Today, business schools become less professional. The University of Houston's College of Engineering presents this series about the machines that make our civilization run, and the people whose ingenuity created them.

Luigi Salvaneschi came to America from Italy in 1959. He'd been educated in the classics. He found work frying hamburgers at McDonald's. In four months he was running the place.

He went on to become a senior executive at McDonald's. Next he took a vice presidency with Kentucky Fried Chicken. He finally retired as President of Blockbuster Entertainment.

Now Forbes Magazine runs two articles. One's about Salvaneschi. The other is about the declining fortunes of the fancy, expensive MBA programs. Through the mid-50s, businesses snapped up MBAs from prestige schools.

Now those students have a tougher time finding jobs. Companies are weeding out their middle management. Many companies feel that a good student with a bachelor's degree is a better investment.

Business schools grew complacent with success in the mid- 80's. They had plenty of students. Their graduates drew high salaries. They stopped asking what America really needed and whether they provided it. At first, smug faculty didn't react fast enough.

Now Salvaneschi addresses the question. He claims that business schools have been training narrow-minded professionals. Graduate schools have only made that trend worse, he says.

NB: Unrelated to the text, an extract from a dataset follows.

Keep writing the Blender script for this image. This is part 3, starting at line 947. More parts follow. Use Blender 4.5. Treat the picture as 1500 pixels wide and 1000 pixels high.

So what's missing? Languages, literature, and culture, says Salvaneschi. He's read classical Latin daily all his life. Each time he went into a new country for McDonalds, he first learned its language and its history. He tells us,

I did not think I would understand the markets if I did not understand the inner thoughts of the people that formed those markets.

He says you can learn to build a business by reading Dante. In The Divine Comedy, Dante builds a whole universe. He thinks through all the details. Literature will give you that overarching structural sense. Balance sheets alone cannot.

Salvaneschi retired early. Now he's teaching in a young business school in Florida. They're building a new undergraduate curriculum. They require two foreign languages. They give courses in the politics and culture of other countries. So the faculty of our business schools swing into gear. They're making changes.

But those changes have a fascinating quality. They move back toward traditional liberal education. At its best, business builds a country's culture. And that's never the work of a detached professional. In the end, Salvaneschi simply reminds us that the creative mind is the fully human mind.

I'm John Lienhard, at the University of Houston, where we're interested in the way inventive minds work.

(Theme music)


Meeks, F., Dante, M.B.A.; and Linden, D.W., Brennan, J., and Lane, R., Another Boom Ends. Forbes, January 20, 1992, pp. 114 and 76-80.